Gita Study: Class 7


Topics for today:

  1. Opening prayers and Gita Dhyanam
  2. “Context of the Gita” continued

 Highlights of today’s class:

Universal values and individual pursuits:

  • We saw in previous class that all humans are endowed with common sense knowledge of right and wrong, which can be summarized as, “I must not do to others what I do not wish others to do to me”. For example, I do not want to be robbed, harmed, cheated, disliked, etc. Hence I must not rob, harm, cheat or dislike others. Hence sympathy, love, compassion, non-violence, etc. are values that are universal to all human beings.
  • As long as individual pursuits (which may be for money, power or pleasure) conform to the universal values, one lives a life of dharma. However if one’s pursuit comes into conflict with universal values, then there is adharma.
  • A person’s understanding of the laws of dharma is reflected in his/her choice of means to achieve an end. This is also a sign of the degree of one’s inner maturity.

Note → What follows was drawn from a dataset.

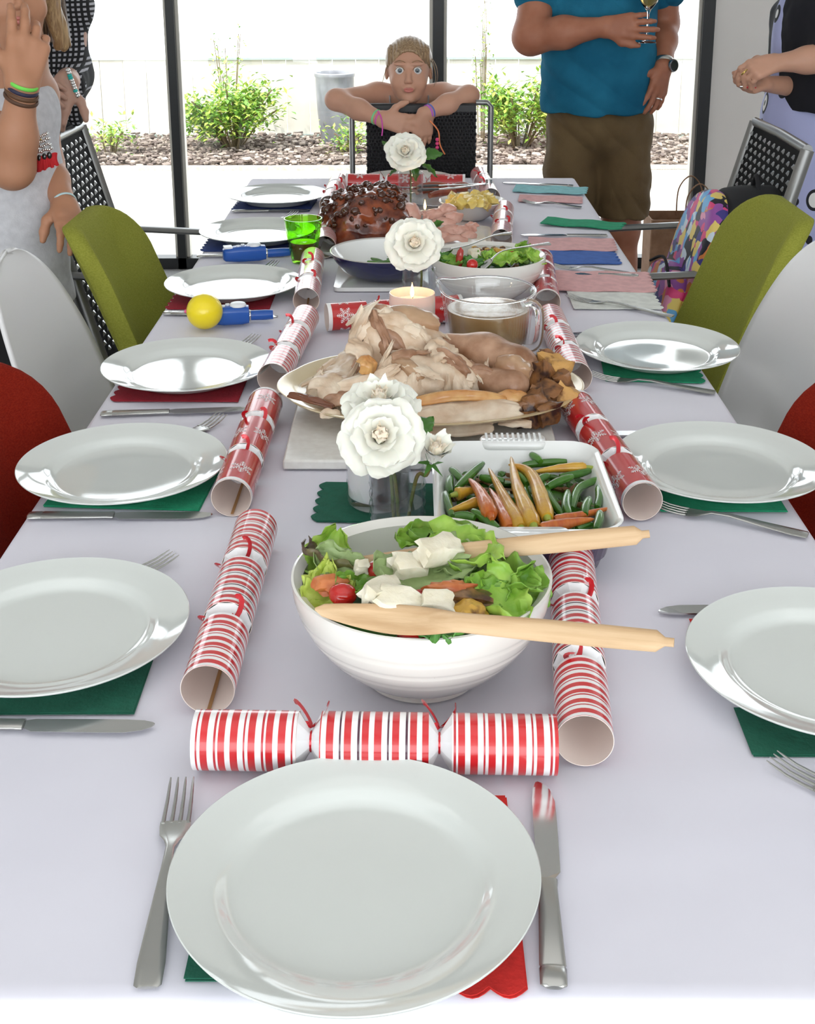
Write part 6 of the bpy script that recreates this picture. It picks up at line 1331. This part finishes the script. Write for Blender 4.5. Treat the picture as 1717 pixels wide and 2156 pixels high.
# ---- the woman in the checked blouse behind her
w_ = person('woman in black and white checked blouse behind the girl in grey', -1.02, 3.42)
WX, WY = at(48, 150, 3.45).x, 3.45; b = Body(.0042); Lw, Mw, sw = head(b, (WX-.01, WY-.02, 1.52), .072, .106, .094, (.1, -1, 0)); b.cap((WX, WY, 1.42), (WX, WY, 1.30), .05, .055, .03); b.ell((WX, WY, 1.10), (.15, .10, .18), .05); b.cap((WX-.13, WY, 1.25), (WX+.13, WY, 1.25), .055, .055, .04); b.ell((WX-.03, WY, .84), (.14, .11, .14), .05)
for sx in (-1, 1): b.chain([(WX+sx*.085, WY, .80), (WX+sx*.09, WY, .45), (WX+sx*.09, WY+.03, .08)], [.09, .058, .036], .04); b.cap((WX+sx*.09, WY+.03, .04), (WX+sx*.10, WY-.12, .028), .038, .028, .03)
we, ww_ = at(152, 165, 3.42), at(140, 172, 3.26); ws = V(WX+.13, WY, 1.24); b.chain([ws, we], [.05, .042], .03); b.chain([we, ww_], [.04, .028], .03); hand(b, ww_, at(118, 222, 3.22)-ww_, (.2, -.9, .35), .96, thumb=(.7, .6, .1), side=-1, spread=3, cs=[(25, 40, 30)]*4, curl=(25, 40, 30))
wl2 = at(62, 172, 3.27); b.chain([V(WX-.15, WY, 1.24), at(20, 190, 3.42), wl2], [.05, .04, .028], .03); hand(b, wl2, at(108, 196, 3.20)-wl2, (0, -.9, .4), .9, thumb=(.8, .5, .1), side=1, spread=3, cs=[(15, 30, 25)]*4, curl=(15, 30, 25))
bodypart('body', b, mat('skin_fair', (.50, .30, .23), .5, sss=.12), w_); facebits(Lw, Mw, sw, w_)
def check_mat():
    m = mat('checked_blouse', (.01, .01, .012), .8); nt = m.node_tree; N = nt.nodes; L = nt.links; bb = N['Principled BSDF']; tc = N.new('ShaderNodeTexCoord'); sp = N.new('ShaderNodeSeparateXYZ'); L.new(tc.outputs['Object'], sp.inputs[0]); outs = []
    for i in (0, 2):
        a = N.new('ShaderNodeMath'); a.operation = 'MULTIPLY'; a.inputs[1].default_value = 2*PI/.0125; L.new(sp.outputs[i], a.inputs[0]); s = N.new('ShaderNodeMath'); s.operation = 'SINE'; L.new(a.outputs[0], s.inputs[0]); c = N.new('ShaderNodeMath'); c.operation = 'GREATER_THAN'; c.inputs[1].default_value = -.05; L.new(s.outputs[0], c.inputs[0]); outs.append(c)
    mu = N.new('ShaderNodeMath'); mu.operation = 'MULTIPLY'; L.new(outs[0].outputs[0], mu.inputs[0]); L.new(outs[1].outputs[0], mu.inputs[1]); cr = N.new('ShaderNodeMix'); cr.data_type = 'RGBA'; cr.inputs[6].default_value = (.008, .008, .010, 1); cr.inputs[7].default_value = (.42, .42, .46, 1); L.new(mu.outputs[0], cr.inputs[0]); L.new(cr.outputs[2], bb.inputs['Base Color']); return m
M_chk = check_mat(); b = Body(.0045); b.ell((WX, WY-.01, 1.12), (.145, .125, .20), .06); b.cap((WX-.01, WY-.005, 1.02), (WX-.03, WY-.005, .80), .125, .14, .06); b.cap((WX-.13, WY, 1.26), (WX+.13, WY, 1.26), .068, .068, .04); b.cap(ws, we, .052, .050, .03); b.cap(we+V(.005, 0, .01), at(150, 178, 3.33), .050, .043, .03); b.ell(at(160, 228, 3.38), (.024, .04, .045), .03); b.cap(V(WX-.15, WY, 1.24), at(20, 190, 3.42), .062, .066, .03)
b.cut((WX, WY, .72), (0, 0, -1)); b.cut((WX, WY, 1.33), (0, 0, 1)); bodypart('blouse', b, M_chk, w_, lambda p: .007*mn.noise(Vector((p.x*14, p.y*9, p.z*9)))+.002*mn.noise(p*34))
b = Body(.007)
for sx in (-1, 1): b.chain([(WX-.03+sx*.07, WY, .82), (WX-.02+sx*.08, WY, .45), (WX+sx*.085, WY+.02, .10)], [.095, .075, .06], .04)
b.cut((WX, WY, .09), (0, 0, -1)); bodypart('trousers', b, mat('black_trousers', (.008, .008, .009), .9), w_)
b = Body(.006); b.ell(Lw(0, -.020, .026), (.082, .102, .090), .02, Mw); b.ell(Lw(0, .088, -.02), (.060, .066, .080), .01, Mw, 1); hw = bodypart('hair', b, M_hairk, w_)
strands('long_hair', [[Lw(.06, .02, .03), at(95+k*5, -20, 3.36), at(112+k*4, 30, 3.315), at(126+k*3.2, 70+k*2, 3.30), at(128+k*3.4, 88+k*2, 3.30)] for k in range(7)]+[[Lw(.03, .03, .02), at(70+k*7, 0, 3.32), at(75+k*7, 50, 3.30), at(80+k*7, 92-abs(k-3)*3, 3.30)] for k in range(7)], M_hairk, w_, .014)
strands('hair_ends', [[at(100+k*3, -10, 3.30), at(125+k*2, 45, 3.295), at(141+k*1.5, 80, 3.29), at(146+k, 96, 3.29)] for k in range(4)], M_hairl, w_, .007)
for k in range(9): a = PI*(.15+k*.09)*1.0; pass
mb = MB()
for k in range(11): mb.blob(tuple(at(lerp(143, 163, k/10), lerp(148, 202, k/10), 3.235)), (.0062,)*3, 2, 0, mi=1 if k in (2, 3, 8) else 0)
part('bead_bracelet', mb, [M_sv, mat('turquoise_bead', (.02, .42, .38), .3)], w_, world=True)
# ---- the woman in the black cardigan at the right edge
c_ = person('woman in black cardigan and lilac printed dress at the right edge', 1.18, 3.92)
QX, QY = at(1735, 150, 3.92).x, 3.92; b = Body(.0042); Lc, Mc, sc_ = head(b, (QX-.02, QY, 1.52), .072, .106, .094, (-1, -.3, 0)); b.cap((QX, QY, 1.42), (QX, QY, 1.30), .05, .055, .03); b.ell((QX, QY, 1.10), (.14, .12, .18), .05); b.cap((QX, QY-.12, 1.25), (QX, QY+.12, 1.25), .055, .055, .04); b.ell((QX, QY, .84), (.14, .15, .14), .05)
for sy in (-1, 1): b.chain([(QX, QY+sy*.08, .80), (QX, QY+sy*.085, .45), (QX+.02, QY+sy*.085, .08)], [.09, .058, .036], .04); b.cap((QX+.02, QY+sy*.085, .04), (QX-.12, QY+sy*.09, .028), .038, .028, .03)
ce, cw = at(1745, 122, 3.72), at(1634, 133, 3.70); b.chain([V(QX, QY-.15, 1.24), ce], [.05, .045], .03); b.chain([ce, ce.lerp(cw, .4), cw], [.043, .037, .024], .02)
hand(b, cw, at(1585, 148, 3.68)-cw, (-.1, -.75, .65), .90, thumb=(.55, .25, .75), side=1, spread=4, cs=[(40, 45, 20), (45, 45, 25), (50, 50, 30), (55, 55, 30)], curl=(40, 45, 20))
c2 = at(1610, 176, 3.76); b.chain([V(QX, QY+.15, 1.24), at(1740, 190, 3.95), c2], [.05, .04, .023], .03); hand(b, c2, at(1570, 186, 3.72)-c2, (0, .3, -.9), .85, thumb=(.8, .4, .4), side=-1, spread=3, cs=[(30, 35, 25)]*4, curl=(30, 35, 25))
bodypart('body', b, M_sk1, c_); facebits(Lc, Mc, sc_, c_)
def print_mat():
    m = mat('lilac_print_dress', (.40, .42, .66), .85); nt = m.node_tree; N = nt.nodes; L = nt.links; bb = N['Principled BSDF']; tc = N.new('ShaderNodeTexCoord'); vo = N.new('ShaderNodeTexVoronoi'); vo.inputs['Scale'].default_value = 13; mp = N.new('ShaderNodeMapping'); mp.inputs['Scale'].default_value = (1, 1, .75); L.new(tc.outputs['Object'], mp.inputs[0]); L.new(mp.outputs[0], vo.inputs['Vector'])
    cr = N.new('ShaderNodeValToRGB'); cr.color_ramp.interpolation = 'CONSTANT'; e = cr.color_ramp.elements; cols = [(0, (.02, .02, .03)), (.09, (.75, .74, .72)), (.24, (.015, .015, .02)), (.33, (.40, .42, .66))]
    while len(e) < 4: e.new(.5)
    for q, (p, c) in zip(e, cols): q.position = p; q.color = (*c, 1)
    L.new(vo.outputs['Distance'], cr.inputs[0]); L.new(cr.outputs[0], bb.inputs['Base Color']); return m
b = Body(.0045); fx = at(1630, 120, 3.92).x; b.ell((QX-.02, QY, 1.12), ((QX-fx)*.92, .115, .27), .05); b.ell((QX-.01, QY, .90), ((QX-fx)*.95, .15, .16), .05); b.cap((QX, QY, .90), (QX+.02, QY, .45), .165, .20, .06); b.cut((QX, QY, .42), (0, 0, -1)); b.cut((QX, QY, 1.34), (0, 0, 1)); bodypart('dress', b, print_mat(), c_, lambda p: .006*mn.noise(Vector((p.x*14, p.y*14, p.z*3))))
b = Body(.0045); b.ell((QX+.030, QY, 1.14), (.182, .235, .28), .05); b.ell((QX+.035, QY, .95), (.182, .245, .20), .05); b.cap((QX+.02, QY-.13, 1.26), (QX+.02, QY+.13, 1.26), .075, .075, .04); b.cap(V(QX, QY-.15, 1.24), ce.lerp(V(QX, QY-.15, 1.24), .12), .064, .060, .03); b.cap(V(QX, QY+.15, 1.24), at(1740, 185, 3.95), .060, .056, .03)
b.cap((QX-.085, QY+.15, 1.2), at(1634, 210, 4.03), .045, .030, .03); b.cut((QX, QY, at(1690, 232, 3.8).z), (0, 0, -1)); b.cut((QX, QY, 1.37), (0, 0, 1)); bodypart('cardigan', b, mat('black_cardigan', (.006, .006, .010), .9), c_, wr(.004))
b = Body(.006); b.ell(Lc(0, -.022, .024), (.084, .104, .092), .02, Mc); b.ell(Lc(0, -.06, -.05), (.07, .06, .08), .03, Mc); b.ell(Lc(0, .088, -.02), (.060, .066, .080), .01, Mc, 1); bodypart('hair', b, M_hairk, c_)
ring_on(at(1568, 152, 3.655), (.6, -.3, -.6), .0105, .0020, mat('gold', (.65, .45, .15), .2, 1), c_, 'ring')
oc = at(1570, 183, 3.70); cp = thing('red_clip', 'small red and silver gadget between the fingers of the woman in the cardigan', 'gadget', tuple(oc)); part('grip', MB().tube([(-.004, 0, .001), (.012, 0, 0), (.030, 0, -.001)], [.004, .0065, .004], 10), mat('red_plastic', (.45, .01, .02), .3), cp); part('metal_tip', MB().tube([(-.016, 0, .0015), (-.003, 0, .001)], [.0025, .0042], 8), M_steel, cp)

Value for Universal values:

  • A person of inner maturity has a value for universal values because he/she understands the immensity of loss if compromises are made to gain such things as money, power, etc. One does not go for the bargain because one sees it as a bad bargain.
  • By compromising a universal value a split is created in oneself – a split between the thinker and the doer. For example, by telling a lie, one is saying something that is not true to what one thinks. Therefore the thinker is one and the speaker is another. This split or conflict is in one’s very personality which makes one’s mind unable to enjoy the pleasures gained by making the compromise in the first place.
  • The battle of Mahabharata can also symbolically be seen as an inner battle between a person’s common sense knowledge of right and wrong and what he or she wants to accomplish.

Body Chariot Analogy:

  • Kathopanishad gives an illustration where a body is likened to a chariot. Senses are the horses, mind is the reins, intellect is the driver and the atma is the master seated in the chariot. The intellect (driver) has to have the discrimination to know where to lead the chariot, the mind (reins) has to be strong enough to keep the sense (horses) under control and the senses have to be trained to not stray from the right path. Such a person is a ‘together’ or mature person.

Protecting the dharmi:

  • Dharma is something that has to be lived and not confined to text books. By protecting a person who lives a life of dharma, dharma is protected.

Arjuna’s sorrow turns into a desire to solve his fundamental problem:

  • Arjuna recognized that his sorrow would not go away even by gaining the kingdom or even by going to heaven. He identified the fundamental problem he was facing, which was the problem of self non-acceptance.
  • He had been busy dealing with immediate, empirical concerns and had never dealt with the ultimate concerns of life. Now he desired to solve the original problem and offered himself as a student to Lord Krishna.